As the builders' merchant and DIY group, Grafton, has big exposure to Britain, it is also likely to be vulnerable as Brexit rolls on - particularly if Britain slips into recession, said Donnelly.

Bank of Ireland

Brexit could put pressure on Bank of Ireland because of its significant operations in Northern Ireland and Britain. In particular, the weak sterling is a challenge for the bank because its British-based profits are worth less when converted into euro. "Bank of Ireland is less internationally diversified than some other Irish companies," said Dorner. This lack of an international edge could go against it.
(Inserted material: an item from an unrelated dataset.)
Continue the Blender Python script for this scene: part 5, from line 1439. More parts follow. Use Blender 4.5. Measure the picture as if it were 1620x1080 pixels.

SHARES THAT COULD GO EITHER WAY

CRH

The building materials group, CRH, could do well despite Brexit - because such a large part of its business is based in the US.

Trump has promised to "transform America's crumbling infrastructure" and CRH is the largest producer of asphalt, which is largely used to pave highways, in the US. However, the company's fortunes will depend on whether or not Trump lives up to his promises on infrastructure.

"There are a number of construction-related stocks such as CRH which have had a good run since Trump came on board but which may be susceptible in the short-term if his promises don't come true or take a while to be delivered," said Donnelly.

Kerry Group

Although the Kerry Group has a significant business in Britain, the company said recently that it is well-positioned to deal with Brexit. "Given the global nature of Kerry's business, Brexit is a smaller issue for Kerry than it would be for some other Irish companies," said Donnelly. "Kerry has a lot of development going on in food ingredients. There's not massive growth going on here but it's sustainable."

Only time will tell how Kerry and the other Irish shares fare under Brexit. Investors need to be on their guard though.

"It's going to take time to see the full impact of Brexit on the economy," said Dorner. "Investors must avoid being complacent."